The problem
The data below needs to be returned exactly, line for line.

Dataset records
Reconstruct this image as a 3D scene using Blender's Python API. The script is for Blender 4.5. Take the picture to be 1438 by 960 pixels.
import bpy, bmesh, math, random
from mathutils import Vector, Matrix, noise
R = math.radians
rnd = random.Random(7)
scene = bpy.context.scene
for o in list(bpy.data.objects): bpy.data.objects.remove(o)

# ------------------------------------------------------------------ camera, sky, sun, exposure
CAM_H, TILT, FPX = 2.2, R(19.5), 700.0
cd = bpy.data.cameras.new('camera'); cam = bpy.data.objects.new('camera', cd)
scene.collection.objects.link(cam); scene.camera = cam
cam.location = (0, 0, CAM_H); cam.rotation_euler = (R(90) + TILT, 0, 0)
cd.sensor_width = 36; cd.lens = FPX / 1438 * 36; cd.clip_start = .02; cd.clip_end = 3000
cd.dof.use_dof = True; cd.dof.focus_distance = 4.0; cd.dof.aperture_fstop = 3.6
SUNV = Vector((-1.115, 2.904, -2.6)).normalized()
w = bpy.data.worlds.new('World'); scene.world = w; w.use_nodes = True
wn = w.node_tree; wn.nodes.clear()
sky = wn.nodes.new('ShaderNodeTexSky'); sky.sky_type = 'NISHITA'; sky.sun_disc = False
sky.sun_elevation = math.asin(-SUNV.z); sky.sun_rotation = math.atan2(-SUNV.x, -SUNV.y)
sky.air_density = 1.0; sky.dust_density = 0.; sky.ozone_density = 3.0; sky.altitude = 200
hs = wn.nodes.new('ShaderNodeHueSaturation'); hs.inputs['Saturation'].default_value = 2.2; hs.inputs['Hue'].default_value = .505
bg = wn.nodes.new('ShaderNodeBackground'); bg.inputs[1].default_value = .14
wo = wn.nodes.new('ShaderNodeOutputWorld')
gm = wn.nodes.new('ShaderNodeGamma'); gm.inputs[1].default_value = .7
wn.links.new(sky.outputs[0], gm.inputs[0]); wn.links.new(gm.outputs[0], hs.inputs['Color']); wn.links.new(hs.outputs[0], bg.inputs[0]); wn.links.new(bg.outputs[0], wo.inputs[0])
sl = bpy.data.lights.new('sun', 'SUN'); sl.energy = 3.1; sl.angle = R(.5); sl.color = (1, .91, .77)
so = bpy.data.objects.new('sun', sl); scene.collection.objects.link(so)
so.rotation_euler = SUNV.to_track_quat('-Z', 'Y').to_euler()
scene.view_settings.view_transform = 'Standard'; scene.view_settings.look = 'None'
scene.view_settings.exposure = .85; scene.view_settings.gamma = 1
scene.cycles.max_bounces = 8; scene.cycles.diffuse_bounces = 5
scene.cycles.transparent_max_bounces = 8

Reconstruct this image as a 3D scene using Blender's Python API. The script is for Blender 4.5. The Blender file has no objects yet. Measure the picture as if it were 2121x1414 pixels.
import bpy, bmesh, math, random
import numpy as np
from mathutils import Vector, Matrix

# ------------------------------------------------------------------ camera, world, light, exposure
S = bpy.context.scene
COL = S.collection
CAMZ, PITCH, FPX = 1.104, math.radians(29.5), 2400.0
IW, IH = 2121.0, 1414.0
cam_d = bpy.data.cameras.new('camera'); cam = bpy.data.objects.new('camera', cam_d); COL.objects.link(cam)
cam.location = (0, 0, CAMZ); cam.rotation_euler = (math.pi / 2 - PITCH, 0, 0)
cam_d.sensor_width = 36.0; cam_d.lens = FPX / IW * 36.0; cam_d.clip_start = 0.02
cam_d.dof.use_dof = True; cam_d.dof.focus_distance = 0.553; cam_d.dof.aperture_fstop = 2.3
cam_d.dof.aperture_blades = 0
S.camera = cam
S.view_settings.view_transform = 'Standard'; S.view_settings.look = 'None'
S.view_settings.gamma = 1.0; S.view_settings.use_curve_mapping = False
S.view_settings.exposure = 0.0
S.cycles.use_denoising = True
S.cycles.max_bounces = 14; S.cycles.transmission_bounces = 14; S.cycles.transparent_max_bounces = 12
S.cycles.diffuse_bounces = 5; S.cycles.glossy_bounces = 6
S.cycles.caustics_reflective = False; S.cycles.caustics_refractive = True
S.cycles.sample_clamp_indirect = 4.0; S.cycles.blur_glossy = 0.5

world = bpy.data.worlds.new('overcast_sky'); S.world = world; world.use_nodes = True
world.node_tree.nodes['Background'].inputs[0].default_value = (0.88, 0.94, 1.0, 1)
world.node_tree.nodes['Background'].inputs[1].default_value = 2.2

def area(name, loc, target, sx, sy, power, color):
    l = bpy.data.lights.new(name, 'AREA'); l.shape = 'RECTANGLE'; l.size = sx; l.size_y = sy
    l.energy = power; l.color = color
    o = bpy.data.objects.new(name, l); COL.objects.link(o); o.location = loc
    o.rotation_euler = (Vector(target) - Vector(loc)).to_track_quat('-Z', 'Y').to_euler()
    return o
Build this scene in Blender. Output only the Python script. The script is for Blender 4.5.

Completed task
Reconstruct this image as a 3D scene using Blender's Python API. The script is for Blender 4.5. Take the picture to be 1438 by 960 pixels.
import bpy, bmesh, math, random
from mathutils import Vector, Matrix, noise
R = math.radians
rnd = random.Random(7)
scene = bpy.context.scene
for o in list(bpy.data.objects): bpy.data.objects.remove(o)

# ------------------------------------------------------------------ camera, sky, sun, exposure
CAM_H, TILT, FPX = 2.2, R(19.5), 700.0
cd = bpy.data.cameras.new('camera'); cam = bpy.data.objects.new('camera', cd)
scene.collection.objects.link(cam); scene.camera = cam
cam.location = (0, 0, CAM_H); cam.rotation_euler = (R(90) + TILT, 0, 0)
cd.sensor_width = 36; cd.lens = FPX / 1438 * 36; cd.clip_start = .02; cd.clip_end = 3000
cd.dof.use_dof = True; cd.dof.focus_distance = 4.0; cd.dof.aperture_fstop = 3.6
SUNV = Vector((-1.115, 2.904, -2.6)).normalized()
w = bpy.data.worlds.new('World'); scene.world = w; w.use_nodes = True
wn = w.node_tree; wn.nodes.clear()
sky = wn.nodes.new('ShaderNodeTexSky'); sky.sky_type = 'NISHITA'; sky.sun_disc = False
sky.sun_elevation = math.asin(-SUNV.z); sky.sun_rotation = math.atan2(-SUNV.x, -SUNV.y)
sky.air_density = 1.0; sky.dust_density = 0.; sky.ozone_density = 3.0; sky.altitude = 200
hs = wn.nodes.new('ShaderNodeHueSaturation'); hs.inputs['Saturation'].default_value = 2.2; hs.inputs['Hue'].default_value = .505
bg = wn.nodes.new('ShaderNodeBackground'); bg.inputs[1].default_value = .14
wo = wn.nodes.new('ShaderNodeOutputWorld')
gm = wn.nodes.new('ShaderNodeGamma'); gm.inputs[1].default_value = .7
wn.links.new(sky.outputs[0], gm.inputs[0]); wn.links.new(gm.outputs[0], hs.inputs['Color']); wn.links.new(hs.outputs[0], bg.inputs[0]); wn.links.new(bg.outputs[0], wo.inputs[0])
sl = bpy.data.lights.new('sun', 'SUN'); sl.energy = 3.1; sl.angle = R(.5); sl.color = (1, .91, .77)
so = bpy.data.objects.new('sun', sl); scene.collection.objects.link(so)
so.rotation_euler = SUNV.to_track_quat('-Z', 'Y').to_euler()
scene.view_settings.view_transform = 'Standard'; scene.view_settings.look = 'None'
scene.view_settings.exposure = .85; scene.view_settings.gamma = 1
scene.cycles.max_bounces = 8; scene.cycles.diffuse_bounces = 5
scene.cycles.transparent_max_bounces = 8

Reconstruct this image as a 3D scene using Blender's Python API. The script is for Blender 4.5. The Blender file has no objects yet. Measure the picture as if it were 2121x1414 pixels.
import bpy, bmesh, math, random
import numpy as np
from mathutils import Vector, Matrix

# ------------------------------------------------------------------ camera, world, light, exposure
S = bpy.context.scene
COL = S.collection
CAMZ, PITCH, FPX = 1.104, math.radians(29.5), 2400.0
IW, IH = 2121.0, 1414.0
cam_d = bpy.data.cameras.new('camera'); cam = bpy.data.objects.new('camera', cam_d); COL.objects.link(cam)
cam.location = (0, 0, CAMZ); cam.rotation_euler = (math.pi / 2 - PITCH, 0, 0)
cam_d.sensor_width = 36.0; cam_d.lens = FPX / IW * 36.0; cam_d.clip_start = 0.02
cam_d.dof.use_dof = True; cam_d.dof.focus_distance = 0.553; cam_d.dof.aperture_fstop = 2.3
cam_d.dof.aperture_blades = 0
S.camera = cam
S.view_settings.view_transform = 'Standard'; S.view_settings.look = 'None'
S.view_settings.gamma = 1.0; S.view_settings.use_curve_mapping = False
S.view_settings.exposure = 0.0
S.cycles.use_denoising = True
S.cycles.max_bounces = 14; S.cycles.transmission_bounces = 14; S.cycles.transparent_max_bounces = 12
S.cycles.diffuse_bounces = 5; S.cycles.glossy_bounces = 6
S.cycles.caustics_reflective = False; S.cycles.caustics_refractive = True
S.cycles.sample_clamp_indirect = 4.0; S.cycles.blur_glossy = 0.5

world = bpy.data.worlds.new('overcast_sky'); S.world = world; world.use_nodes = True
world.node_tree.nodes['Background'].inputs[0].default_value = (0.88, 0.94, 1.0, 1)
world.node_tree.nodes['Background'].inputs[1].default_value = 2.2

def area(name, loc, target, sx, sy, power, color):
    l = bpy.data.lights.new(name, 'AREA'); l.shape = 'RECTANGLE'; l.size = sx; l.size_y = sy
    l.energy = power; l.color = color
    o = bpy.data.objects.new(name, l); COL.objects.link(o); o.location = loc
    o.rotation_euler = (Vector(target) - Vector(loc)).to_track_quat('-Z', 'Y').to_euler()
    return o
Build this scene in Blender. Output only the Python script. The script is for Blender 4.5.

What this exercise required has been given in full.